癒しはアデプトが「行う」のではなく、癒される側がその光のパターンに自らの自由意志で共鳴することを選択したときに「起こる」のです。 - インスピレーション(霊感):
元型の心を深く理解したアデプトは、人類の集合的無意識や、より高次の叡智の源泉へとアクセスすることができます。
彼らの言葉や芸術、あるいは単なる存在そのものが、他者の心に深く響き、新たな気づきや創造性の扉を開くインスピレーションとなります。 - 惑星意識への奉仕:
アデプトの最も深遠な奉仕は、何か特定の行動をすること以上に、その存在そのものを通して行われます。
純粋にポジティブに両極化したアデプトは、まるで灯台のように、常に高周波の愛と光のエネルギーを放っています。
この波動は、惑星全体の集合意識の波動を静かに、しかし確実に引き上げ、地球という惑星自体の癒しとアセンション(次元上昇)に貢献するのです。
【補足解説】バシャールが語る「許可証(Permission Slips)」
ラーが語る儀式や象徴の役割は、バシャールが**「許可証(Permission Slips)」**と呼ぶ概念によって、より深く理解できます。
バシャールによれば、私たちは本来、何の道具もなしに現実を創造する力を持っています。
しかし、「忘却のヴェール」の下にある私たちは、「自分にはそんな力はない」という信念を持っているため、その力を直接使うことができません。
儀式やクリスタル、タロットカードといった物理的なツールは、私たちが「これを使えば、魔法が使えるかもしれない」と信じることを助けるための「許可証」として機能します。

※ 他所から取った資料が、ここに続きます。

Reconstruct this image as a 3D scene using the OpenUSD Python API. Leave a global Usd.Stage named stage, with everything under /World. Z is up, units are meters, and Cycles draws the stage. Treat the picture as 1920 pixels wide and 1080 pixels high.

それ自体に力があるのではなく、私たちの信念を集中させ、内なる力を引き出すための、心理的な装置なのです。
後編のまとめ(シリーズ全体の結論)
『ラー文書』が示す道は、自己の内なる宇宙を探求する壮大な旅です。
高次元の存在からの導き、霊的な戦い、そして「忘却」という名の試練、そのすべてが、私たちが自らの意志で光への道を選ぶための触媒となります。
意識の設計図である元型を理解し、人格を磨き上げることで、私たちは自らが創造主の一部であり、現実を創造する力を持つ「魔法使い」であることを思い出すのです。
この探求の旅に終わりはありません。
第三密度の卒業は、より広大な宇宙での新たな学びの始まりに過ぎません。
しかし、この地上での一つ一つの経験、一つ一つの選択こそが、私たちの永遠の魂を形作り、無限の創造のタペストリーに、かけがえのない独自の色彩を加えていくのです。